*Given exercise*
Reproduce this listing in full.

Entries with scene source code:
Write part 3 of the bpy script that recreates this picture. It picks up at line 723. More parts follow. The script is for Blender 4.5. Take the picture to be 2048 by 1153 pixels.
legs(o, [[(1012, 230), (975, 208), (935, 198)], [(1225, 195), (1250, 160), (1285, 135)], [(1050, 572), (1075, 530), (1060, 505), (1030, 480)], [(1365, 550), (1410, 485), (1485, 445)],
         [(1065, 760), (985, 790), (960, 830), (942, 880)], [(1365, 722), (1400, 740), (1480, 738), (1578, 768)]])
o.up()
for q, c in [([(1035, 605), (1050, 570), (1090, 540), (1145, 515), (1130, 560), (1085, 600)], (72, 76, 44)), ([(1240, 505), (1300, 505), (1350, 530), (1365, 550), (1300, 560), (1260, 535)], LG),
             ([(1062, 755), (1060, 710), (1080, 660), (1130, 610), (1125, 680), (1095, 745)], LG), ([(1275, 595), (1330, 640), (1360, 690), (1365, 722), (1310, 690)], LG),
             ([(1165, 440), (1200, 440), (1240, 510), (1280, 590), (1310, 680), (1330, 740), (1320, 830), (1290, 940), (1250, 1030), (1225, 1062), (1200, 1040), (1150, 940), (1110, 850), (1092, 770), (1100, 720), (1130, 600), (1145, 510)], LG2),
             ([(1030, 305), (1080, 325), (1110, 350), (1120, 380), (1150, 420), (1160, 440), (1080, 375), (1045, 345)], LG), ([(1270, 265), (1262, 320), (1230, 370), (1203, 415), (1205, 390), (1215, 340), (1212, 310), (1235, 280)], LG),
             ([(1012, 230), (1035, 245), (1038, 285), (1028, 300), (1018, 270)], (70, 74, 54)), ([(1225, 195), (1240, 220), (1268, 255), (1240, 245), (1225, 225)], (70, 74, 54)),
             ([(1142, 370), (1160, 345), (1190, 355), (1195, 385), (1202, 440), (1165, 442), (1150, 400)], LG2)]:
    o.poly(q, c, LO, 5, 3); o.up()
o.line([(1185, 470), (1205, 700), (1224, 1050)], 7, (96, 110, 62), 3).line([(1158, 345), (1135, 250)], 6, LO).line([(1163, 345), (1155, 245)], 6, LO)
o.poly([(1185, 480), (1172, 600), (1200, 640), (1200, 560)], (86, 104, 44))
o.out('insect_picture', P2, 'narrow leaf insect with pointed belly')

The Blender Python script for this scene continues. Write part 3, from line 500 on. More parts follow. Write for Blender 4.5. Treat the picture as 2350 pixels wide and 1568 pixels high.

*Full output*
Write part 3 of the bpy script that recreates this picture. It picks up at line 723. More parts follow. The script is for Blender 4.5. Take the picture to be 2048 by 1153 pixels.
legs(o, [[(1012, 230), (975, 208), (935, 198)], [(1225, 195), (1250, 160), (1285, 135)], [(1050, 572), (1075, 530), (1060, 505), (1030, 480)], [(1365, 550), (1410, 485), (1485, 445)],
         [(1065, 760), (985, 790), (960, 830), (942, 880)], [(1365, 722), (1400, 740), (1480, 738), (1578, 768)]])
o.up()
for q, c in [([(1035, 605), (1050, 570), (1090, 540), (1145, 515), (1130, 560), (1085, 600)], (72, 76, 44)), ([(1240, 505), (1300, 505), (1350, 530), (1365, 550), (1300, 560), (1260, 535)], LG),
             ([(1062, 755), (1060, 710), (1080, 660), (1130, 610), (1125, 680), (1095, 745)], LG), ([(1275, 595), (1330, 640), (1360, 690), (1365, 722), (1310, 690)], LG),
             ([(1165, 440), (1200, 440), (1240, 510), (1280, 590), (1310, 680), (1330, 740), (1320, 830), (1290, 940), (1250, 1030), (1225, 1062), (1200, 1040), (1150, 940), (1110, 850), (1092, 770), (1100, 720), (1130, 600), (1145, 510)], LG2),
             ([(1030, 305), (1080, 325), (1110, 350), (1120, 380), (1150, 420), (1160, 440), (1080, 375), (1045, 345)], LG), ([(1270, 265), (1262, 320), (1230, 370), (1203, 415), (1205, 390), (1215, 340), (1212, 310), (1235, 280)], LG),
             ([(1012, 230), (1035, 245), (1038, 285), (1028, 300), (1018, 270)], (70, 74, 54)), ([(1225, 195), (1240, 220), (1268, 255), (1240, 245), (1225, 225)], (70, 74, 54)),
             ([(1142, 370), (1160, 345), (1190, 355), (1195, 385), (1202, 440), (1165, 442), (1150, 400)], LG2)]:
    o.poly(q, c, LO, 5, 3); o.up()
o.line([(1185, 470), (1205, 700), (1224, 1050)], 7, (96, 110, 62), 3).line([(1158, 345), (1135, 250)], 6, LO).line([(1163, 345), (1155, 245)], 6, LO)
o.poly([(1185, 480), (1172, 600), (1200, 640), (1200, 560)], (86, 104, 44))
o.out('insect_picture', P2, 'narrow leaf insect with pointed belly')

The Blender Python script for this scene continues. Write part 3, from line 500 on. More parts follow. Write for Blender 4.5. Treat the picture as 2350 pixels wide and 1568 pixels high.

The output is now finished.